▶ Stated task
Everything from the first line down to the line containing "scene.camera = camo" is to be retyped exactly, both ends included, with pictures left out.

-------- Records provided

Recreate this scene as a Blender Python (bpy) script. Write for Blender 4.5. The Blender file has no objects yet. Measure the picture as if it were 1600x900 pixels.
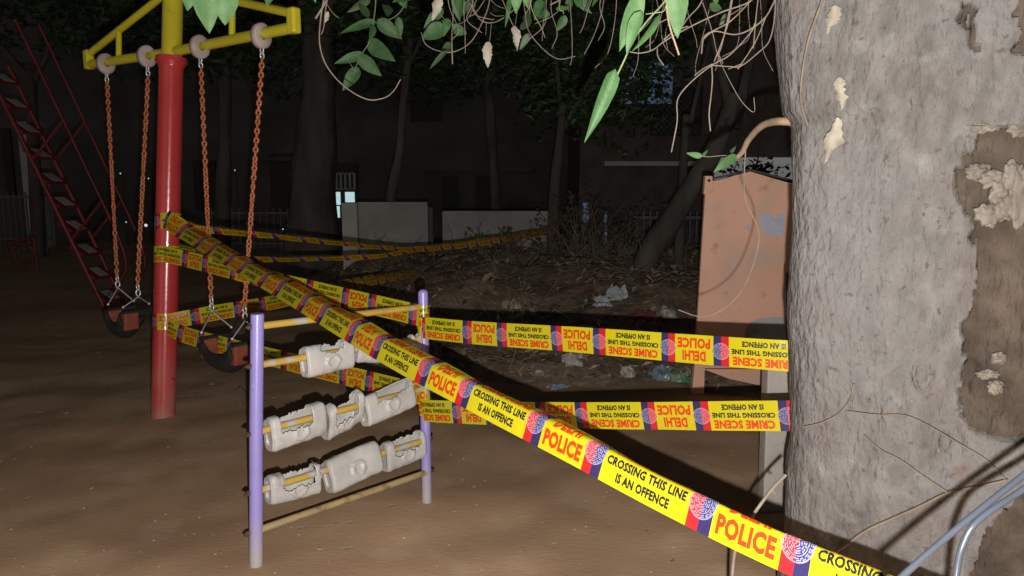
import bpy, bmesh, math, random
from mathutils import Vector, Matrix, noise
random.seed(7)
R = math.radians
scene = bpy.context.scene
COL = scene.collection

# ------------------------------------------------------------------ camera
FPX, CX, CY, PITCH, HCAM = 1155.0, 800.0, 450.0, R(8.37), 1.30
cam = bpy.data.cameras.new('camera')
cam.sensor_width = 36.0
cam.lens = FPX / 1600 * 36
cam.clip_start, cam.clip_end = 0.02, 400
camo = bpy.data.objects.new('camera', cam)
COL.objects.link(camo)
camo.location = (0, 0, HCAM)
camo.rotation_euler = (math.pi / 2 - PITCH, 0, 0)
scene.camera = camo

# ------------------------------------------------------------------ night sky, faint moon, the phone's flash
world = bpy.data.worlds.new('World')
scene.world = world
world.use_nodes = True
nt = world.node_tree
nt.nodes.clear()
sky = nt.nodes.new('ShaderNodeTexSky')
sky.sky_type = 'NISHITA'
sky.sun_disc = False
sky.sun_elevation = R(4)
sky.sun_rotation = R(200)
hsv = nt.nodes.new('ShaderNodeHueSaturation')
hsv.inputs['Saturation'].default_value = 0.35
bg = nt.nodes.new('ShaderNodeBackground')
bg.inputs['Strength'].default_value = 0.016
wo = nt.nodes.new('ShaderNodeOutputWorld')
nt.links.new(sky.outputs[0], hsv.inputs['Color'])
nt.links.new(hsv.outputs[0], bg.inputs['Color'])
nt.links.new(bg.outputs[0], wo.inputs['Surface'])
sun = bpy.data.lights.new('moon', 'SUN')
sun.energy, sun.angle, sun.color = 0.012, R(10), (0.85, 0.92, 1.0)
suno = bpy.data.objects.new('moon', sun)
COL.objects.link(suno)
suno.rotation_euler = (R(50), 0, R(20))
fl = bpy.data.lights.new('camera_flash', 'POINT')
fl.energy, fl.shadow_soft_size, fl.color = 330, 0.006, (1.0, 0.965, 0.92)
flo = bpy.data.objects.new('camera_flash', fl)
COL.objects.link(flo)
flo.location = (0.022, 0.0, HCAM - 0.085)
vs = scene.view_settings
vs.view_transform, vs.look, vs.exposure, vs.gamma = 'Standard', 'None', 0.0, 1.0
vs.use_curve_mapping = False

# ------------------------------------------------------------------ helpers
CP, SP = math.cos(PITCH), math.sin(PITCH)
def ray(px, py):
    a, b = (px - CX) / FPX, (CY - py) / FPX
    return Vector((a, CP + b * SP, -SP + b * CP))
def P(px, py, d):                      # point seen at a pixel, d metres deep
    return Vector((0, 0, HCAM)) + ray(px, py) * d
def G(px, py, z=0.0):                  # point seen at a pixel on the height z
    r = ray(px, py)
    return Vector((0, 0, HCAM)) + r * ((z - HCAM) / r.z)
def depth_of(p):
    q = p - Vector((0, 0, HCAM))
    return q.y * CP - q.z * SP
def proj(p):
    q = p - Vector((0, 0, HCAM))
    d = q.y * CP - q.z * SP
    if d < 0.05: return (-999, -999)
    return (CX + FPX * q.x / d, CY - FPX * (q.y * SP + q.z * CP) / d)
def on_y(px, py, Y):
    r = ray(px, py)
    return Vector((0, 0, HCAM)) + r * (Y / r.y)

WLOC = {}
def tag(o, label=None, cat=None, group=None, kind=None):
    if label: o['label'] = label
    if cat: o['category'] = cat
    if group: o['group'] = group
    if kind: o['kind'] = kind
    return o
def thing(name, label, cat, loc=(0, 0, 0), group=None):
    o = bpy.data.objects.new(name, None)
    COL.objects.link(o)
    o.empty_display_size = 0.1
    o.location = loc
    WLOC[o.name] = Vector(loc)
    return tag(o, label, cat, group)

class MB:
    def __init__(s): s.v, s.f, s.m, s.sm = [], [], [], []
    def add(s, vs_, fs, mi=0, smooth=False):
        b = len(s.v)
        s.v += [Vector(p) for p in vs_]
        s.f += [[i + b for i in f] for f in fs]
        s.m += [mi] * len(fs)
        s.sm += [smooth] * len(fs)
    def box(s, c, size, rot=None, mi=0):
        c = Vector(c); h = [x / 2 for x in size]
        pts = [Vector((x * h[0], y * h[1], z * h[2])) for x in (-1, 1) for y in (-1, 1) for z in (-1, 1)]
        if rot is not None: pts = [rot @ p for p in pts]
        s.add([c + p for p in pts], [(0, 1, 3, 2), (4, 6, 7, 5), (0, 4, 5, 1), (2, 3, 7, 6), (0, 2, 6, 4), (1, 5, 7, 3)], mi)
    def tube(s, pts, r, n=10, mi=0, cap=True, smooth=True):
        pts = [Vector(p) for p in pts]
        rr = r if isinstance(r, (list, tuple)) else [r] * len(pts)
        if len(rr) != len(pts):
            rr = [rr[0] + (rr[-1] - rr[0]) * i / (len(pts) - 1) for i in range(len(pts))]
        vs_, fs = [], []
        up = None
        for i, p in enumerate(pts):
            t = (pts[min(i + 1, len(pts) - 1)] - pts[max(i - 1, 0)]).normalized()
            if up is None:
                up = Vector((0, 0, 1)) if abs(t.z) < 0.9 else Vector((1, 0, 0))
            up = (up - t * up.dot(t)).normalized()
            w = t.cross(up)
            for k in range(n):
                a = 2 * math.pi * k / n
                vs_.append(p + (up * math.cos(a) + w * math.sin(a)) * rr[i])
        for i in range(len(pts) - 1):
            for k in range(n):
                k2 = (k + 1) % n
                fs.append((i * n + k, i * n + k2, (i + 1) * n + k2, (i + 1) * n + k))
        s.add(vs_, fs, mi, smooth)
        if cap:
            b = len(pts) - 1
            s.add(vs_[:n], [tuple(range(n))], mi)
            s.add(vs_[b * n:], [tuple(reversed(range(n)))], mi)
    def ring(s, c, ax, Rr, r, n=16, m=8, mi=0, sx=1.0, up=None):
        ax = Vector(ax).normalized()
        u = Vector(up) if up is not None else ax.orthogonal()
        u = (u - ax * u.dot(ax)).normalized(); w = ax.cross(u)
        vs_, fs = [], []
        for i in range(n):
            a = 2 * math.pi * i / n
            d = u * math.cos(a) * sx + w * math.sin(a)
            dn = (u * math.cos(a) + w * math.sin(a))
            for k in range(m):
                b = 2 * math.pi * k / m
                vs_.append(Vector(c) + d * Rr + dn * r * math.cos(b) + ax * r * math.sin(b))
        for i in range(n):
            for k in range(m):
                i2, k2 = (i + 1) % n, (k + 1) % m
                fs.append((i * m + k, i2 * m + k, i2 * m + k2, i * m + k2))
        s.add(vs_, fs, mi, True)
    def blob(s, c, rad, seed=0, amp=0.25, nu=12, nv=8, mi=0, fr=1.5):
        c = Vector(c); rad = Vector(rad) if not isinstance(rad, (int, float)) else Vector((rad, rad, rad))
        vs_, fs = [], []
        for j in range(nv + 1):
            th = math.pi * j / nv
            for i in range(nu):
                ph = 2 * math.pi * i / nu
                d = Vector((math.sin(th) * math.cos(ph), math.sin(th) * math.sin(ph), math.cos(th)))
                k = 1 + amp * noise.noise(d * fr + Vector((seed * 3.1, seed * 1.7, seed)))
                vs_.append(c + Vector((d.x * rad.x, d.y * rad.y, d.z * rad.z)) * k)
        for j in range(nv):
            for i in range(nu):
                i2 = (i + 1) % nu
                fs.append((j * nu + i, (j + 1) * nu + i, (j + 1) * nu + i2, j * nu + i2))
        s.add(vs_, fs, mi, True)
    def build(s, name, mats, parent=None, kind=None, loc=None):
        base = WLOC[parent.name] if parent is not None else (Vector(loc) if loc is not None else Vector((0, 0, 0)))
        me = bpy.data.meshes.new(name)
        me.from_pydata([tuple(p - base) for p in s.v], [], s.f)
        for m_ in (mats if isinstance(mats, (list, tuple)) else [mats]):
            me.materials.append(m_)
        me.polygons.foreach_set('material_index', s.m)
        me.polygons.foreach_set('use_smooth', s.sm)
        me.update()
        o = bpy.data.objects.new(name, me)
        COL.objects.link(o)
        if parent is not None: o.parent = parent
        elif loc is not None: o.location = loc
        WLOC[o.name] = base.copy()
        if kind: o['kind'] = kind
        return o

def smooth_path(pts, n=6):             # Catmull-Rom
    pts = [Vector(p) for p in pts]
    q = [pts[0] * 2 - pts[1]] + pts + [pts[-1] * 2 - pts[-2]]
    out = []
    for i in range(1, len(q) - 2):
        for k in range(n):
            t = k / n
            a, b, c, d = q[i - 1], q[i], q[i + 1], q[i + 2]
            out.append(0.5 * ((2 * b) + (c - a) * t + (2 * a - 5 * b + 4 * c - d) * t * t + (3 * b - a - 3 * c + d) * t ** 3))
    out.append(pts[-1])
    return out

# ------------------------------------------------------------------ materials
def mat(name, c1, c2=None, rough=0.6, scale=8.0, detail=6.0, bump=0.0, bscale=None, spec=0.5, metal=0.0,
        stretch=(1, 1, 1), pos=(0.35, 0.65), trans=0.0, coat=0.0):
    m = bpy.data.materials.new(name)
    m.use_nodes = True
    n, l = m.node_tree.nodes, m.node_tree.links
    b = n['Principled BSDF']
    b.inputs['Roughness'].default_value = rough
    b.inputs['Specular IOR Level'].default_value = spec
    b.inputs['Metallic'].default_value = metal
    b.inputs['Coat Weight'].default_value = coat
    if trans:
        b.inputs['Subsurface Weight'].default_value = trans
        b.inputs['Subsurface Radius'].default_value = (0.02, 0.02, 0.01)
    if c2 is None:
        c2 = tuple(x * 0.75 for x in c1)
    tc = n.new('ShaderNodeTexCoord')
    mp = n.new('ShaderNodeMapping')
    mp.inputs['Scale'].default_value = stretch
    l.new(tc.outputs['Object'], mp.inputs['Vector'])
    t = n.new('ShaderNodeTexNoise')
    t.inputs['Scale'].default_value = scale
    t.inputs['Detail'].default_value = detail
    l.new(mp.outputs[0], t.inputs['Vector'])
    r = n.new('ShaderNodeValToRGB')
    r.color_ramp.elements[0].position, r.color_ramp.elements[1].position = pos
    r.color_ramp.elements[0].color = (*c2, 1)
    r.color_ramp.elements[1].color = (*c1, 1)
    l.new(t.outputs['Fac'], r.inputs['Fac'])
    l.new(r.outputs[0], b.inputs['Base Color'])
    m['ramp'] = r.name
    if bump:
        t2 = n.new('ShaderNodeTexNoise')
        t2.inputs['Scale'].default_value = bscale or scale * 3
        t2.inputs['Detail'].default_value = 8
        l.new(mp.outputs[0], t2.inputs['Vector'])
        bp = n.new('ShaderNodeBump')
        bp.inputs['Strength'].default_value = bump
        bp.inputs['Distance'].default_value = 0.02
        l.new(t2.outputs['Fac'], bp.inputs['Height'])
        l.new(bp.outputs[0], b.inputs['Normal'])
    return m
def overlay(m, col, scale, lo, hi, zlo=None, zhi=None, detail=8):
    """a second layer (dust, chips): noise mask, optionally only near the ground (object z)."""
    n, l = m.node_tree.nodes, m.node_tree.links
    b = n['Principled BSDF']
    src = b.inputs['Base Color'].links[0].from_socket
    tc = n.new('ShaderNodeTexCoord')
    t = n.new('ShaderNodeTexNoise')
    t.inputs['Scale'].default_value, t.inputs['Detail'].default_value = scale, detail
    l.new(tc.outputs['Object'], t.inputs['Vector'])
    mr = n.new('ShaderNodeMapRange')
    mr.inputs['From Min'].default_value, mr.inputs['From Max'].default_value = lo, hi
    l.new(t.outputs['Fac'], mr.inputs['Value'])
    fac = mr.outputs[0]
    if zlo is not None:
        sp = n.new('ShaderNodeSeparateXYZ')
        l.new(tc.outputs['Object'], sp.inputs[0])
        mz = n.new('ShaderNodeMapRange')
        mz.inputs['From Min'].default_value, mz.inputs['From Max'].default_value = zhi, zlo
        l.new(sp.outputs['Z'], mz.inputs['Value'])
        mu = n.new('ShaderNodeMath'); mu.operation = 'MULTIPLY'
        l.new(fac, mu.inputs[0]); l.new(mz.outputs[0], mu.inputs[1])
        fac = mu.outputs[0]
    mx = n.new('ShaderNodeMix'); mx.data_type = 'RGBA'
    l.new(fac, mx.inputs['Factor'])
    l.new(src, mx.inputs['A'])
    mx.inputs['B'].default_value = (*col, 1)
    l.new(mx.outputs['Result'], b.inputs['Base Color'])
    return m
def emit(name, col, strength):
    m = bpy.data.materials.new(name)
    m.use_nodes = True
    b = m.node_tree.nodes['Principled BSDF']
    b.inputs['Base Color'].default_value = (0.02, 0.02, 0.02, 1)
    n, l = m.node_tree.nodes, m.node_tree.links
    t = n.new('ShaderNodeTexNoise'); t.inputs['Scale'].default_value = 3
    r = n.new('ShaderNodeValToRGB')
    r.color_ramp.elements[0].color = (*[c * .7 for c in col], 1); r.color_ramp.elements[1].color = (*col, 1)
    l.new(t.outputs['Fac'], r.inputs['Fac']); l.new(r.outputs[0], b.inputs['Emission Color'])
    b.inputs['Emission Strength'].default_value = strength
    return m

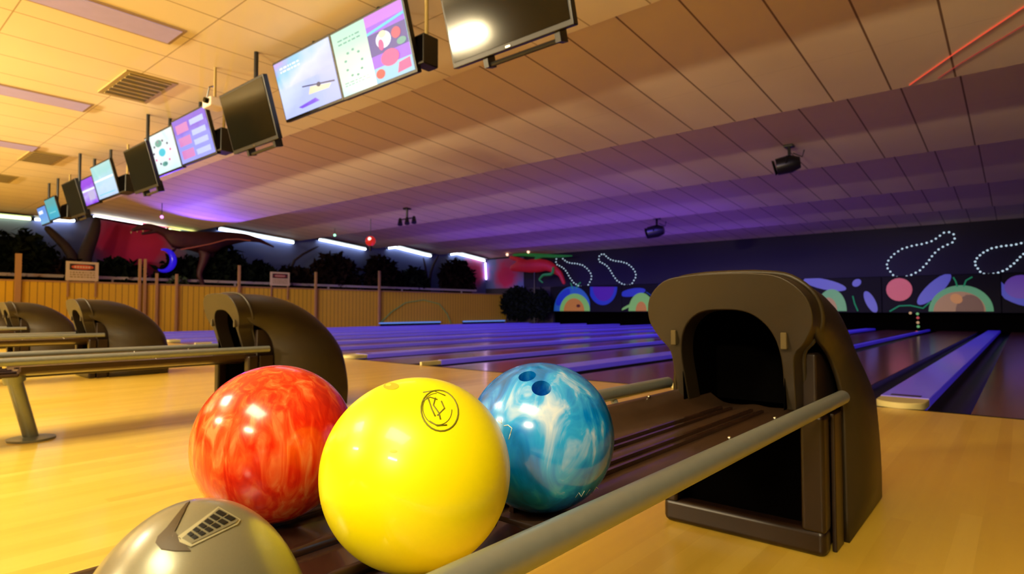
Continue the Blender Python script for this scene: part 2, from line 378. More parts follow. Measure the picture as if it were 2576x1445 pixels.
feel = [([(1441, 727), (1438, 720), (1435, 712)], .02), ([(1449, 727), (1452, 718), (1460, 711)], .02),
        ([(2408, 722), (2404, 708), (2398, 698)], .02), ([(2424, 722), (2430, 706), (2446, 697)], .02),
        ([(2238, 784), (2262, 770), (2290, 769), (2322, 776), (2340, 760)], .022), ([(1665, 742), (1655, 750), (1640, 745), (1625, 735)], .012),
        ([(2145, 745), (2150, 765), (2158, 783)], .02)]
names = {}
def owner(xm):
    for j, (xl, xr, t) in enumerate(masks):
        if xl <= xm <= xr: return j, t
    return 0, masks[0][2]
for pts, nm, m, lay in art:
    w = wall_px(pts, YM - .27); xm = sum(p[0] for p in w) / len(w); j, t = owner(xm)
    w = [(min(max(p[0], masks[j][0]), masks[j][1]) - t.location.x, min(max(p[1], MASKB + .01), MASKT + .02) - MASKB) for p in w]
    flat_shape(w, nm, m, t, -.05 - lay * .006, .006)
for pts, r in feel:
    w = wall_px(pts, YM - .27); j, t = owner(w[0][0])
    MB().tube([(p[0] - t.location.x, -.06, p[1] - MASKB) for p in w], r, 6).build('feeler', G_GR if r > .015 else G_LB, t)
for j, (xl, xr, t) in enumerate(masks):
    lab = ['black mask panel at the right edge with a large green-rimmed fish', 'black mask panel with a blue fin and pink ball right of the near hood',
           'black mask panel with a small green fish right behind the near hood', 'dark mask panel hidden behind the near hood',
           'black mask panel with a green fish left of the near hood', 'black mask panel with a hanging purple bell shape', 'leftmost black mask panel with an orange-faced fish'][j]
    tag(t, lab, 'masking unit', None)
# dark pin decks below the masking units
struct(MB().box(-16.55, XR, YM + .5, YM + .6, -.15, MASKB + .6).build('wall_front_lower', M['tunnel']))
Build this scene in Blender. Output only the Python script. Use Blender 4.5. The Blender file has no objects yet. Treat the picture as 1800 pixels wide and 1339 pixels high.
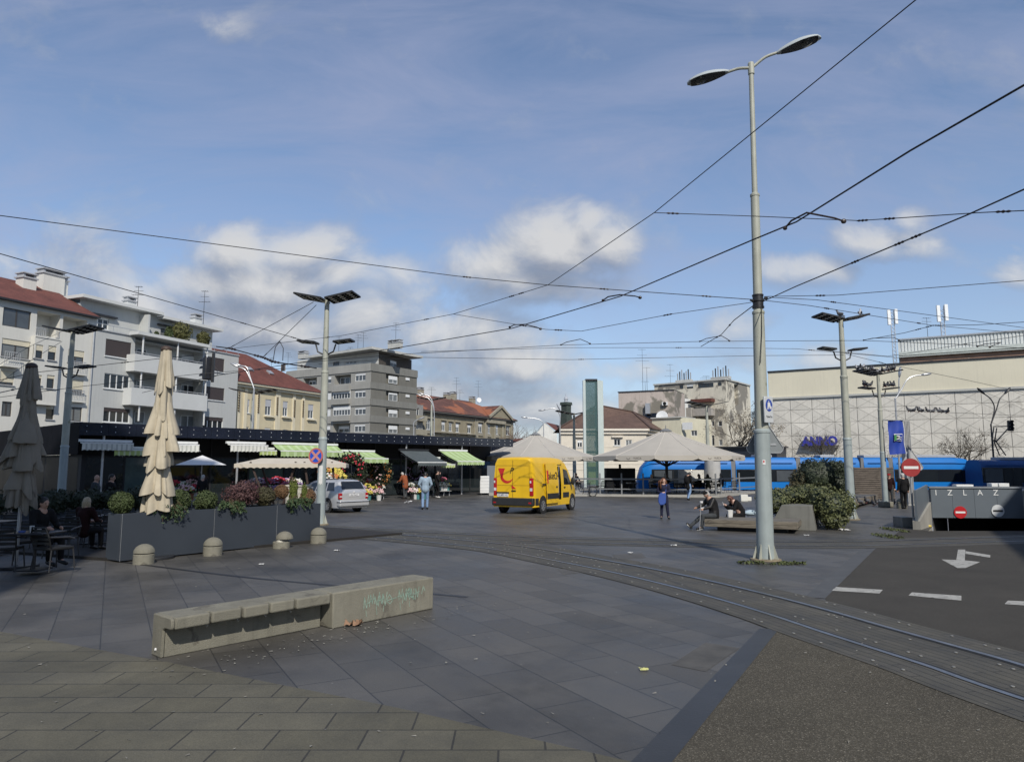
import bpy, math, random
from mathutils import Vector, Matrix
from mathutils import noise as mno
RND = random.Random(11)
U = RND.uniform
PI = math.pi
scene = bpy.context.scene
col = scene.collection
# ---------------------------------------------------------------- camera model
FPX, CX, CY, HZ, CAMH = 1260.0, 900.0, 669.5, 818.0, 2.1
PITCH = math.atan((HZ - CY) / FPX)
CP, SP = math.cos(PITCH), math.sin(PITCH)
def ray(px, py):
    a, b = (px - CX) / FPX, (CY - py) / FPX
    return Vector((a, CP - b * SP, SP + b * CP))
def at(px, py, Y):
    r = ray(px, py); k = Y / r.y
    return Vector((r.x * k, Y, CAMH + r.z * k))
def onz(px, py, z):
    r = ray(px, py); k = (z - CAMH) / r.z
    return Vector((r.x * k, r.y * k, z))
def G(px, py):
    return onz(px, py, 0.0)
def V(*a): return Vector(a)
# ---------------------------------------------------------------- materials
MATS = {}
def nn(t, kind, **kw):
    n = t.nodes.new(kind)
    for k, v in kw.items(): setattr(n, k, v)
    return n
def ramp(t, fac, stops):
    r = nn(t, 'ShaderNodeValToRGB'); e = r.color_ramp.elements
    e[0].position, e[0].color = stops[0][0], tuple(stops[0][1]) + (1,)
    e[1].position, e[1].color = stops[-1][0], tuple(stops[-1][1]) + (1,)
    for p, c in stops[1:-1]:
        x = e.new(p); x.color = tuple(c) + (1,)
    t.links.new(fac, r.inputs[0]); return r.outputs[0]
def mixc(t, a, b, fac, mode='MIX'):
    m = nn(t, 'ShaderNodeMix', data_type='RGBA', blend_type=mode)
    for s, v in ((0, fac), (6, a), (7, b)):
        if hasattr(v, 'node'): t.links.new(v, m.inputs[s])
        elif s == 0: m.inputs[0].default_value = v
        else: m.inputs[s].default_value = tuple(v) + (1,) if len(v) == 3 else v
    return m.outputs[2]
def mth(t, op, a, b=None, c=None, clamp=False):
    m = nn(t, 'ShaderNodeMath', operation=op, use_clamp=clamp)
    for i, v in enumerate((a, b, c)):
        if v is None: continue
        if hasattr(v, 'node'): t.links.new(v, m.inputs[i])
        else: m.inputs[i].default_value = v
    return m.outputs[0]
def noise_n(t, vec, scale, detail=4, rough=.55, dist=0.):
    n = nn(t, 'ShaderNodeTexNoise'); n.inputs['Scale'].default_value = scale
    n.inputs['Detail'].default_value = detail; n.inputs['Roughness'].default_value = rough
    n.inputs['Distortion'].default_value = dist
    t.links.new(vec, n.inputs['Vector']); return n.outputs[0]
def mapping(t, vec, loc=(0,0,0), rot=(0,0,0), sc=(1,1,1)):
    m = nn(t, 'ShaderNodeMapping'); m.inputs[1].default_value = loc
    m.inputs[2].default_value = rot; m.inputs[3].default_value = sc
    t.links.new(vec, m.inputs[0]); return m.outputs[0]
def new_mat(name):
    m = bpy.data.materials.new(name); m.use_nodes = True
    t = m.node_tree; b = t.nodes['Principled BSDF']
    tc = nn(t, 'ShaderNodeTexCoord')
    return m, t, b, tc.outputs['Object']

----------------

▶ Full answer
Recreate this scene as a Blender Python (bpy) script. Write for Blender 4.5. The Blender file has no objects yet. Measure the picture as if it were 1600x900 pixels.
import bpy, bmesh, math, random
from mathutils import Vector, Matrix, noise
random.seed(7)
R = math.radians
scene = bpy.context.scene
COL = scene.collection

# ------------------------------------------------------------------ camera
FPX, CX, CY, PITCH, HCAM = 1155.0, 800.0, 450.0, R(8.37), 1.30
cam = bpy.data.cameras.new('camera')
cam.sensor_width = 36.0
cam.lens = FPX / 1600 * 36
cam.clip_start, cam.clip_end = 0.02, 400
camo = bpy.data.objects.new('camera', cam)
COL.objects.link(camo)
camo.location = (0, 0, HCAM)
camo.rotation_euler = (math.pi / 2 - PITCH, 0, 0)
scene.camera = camo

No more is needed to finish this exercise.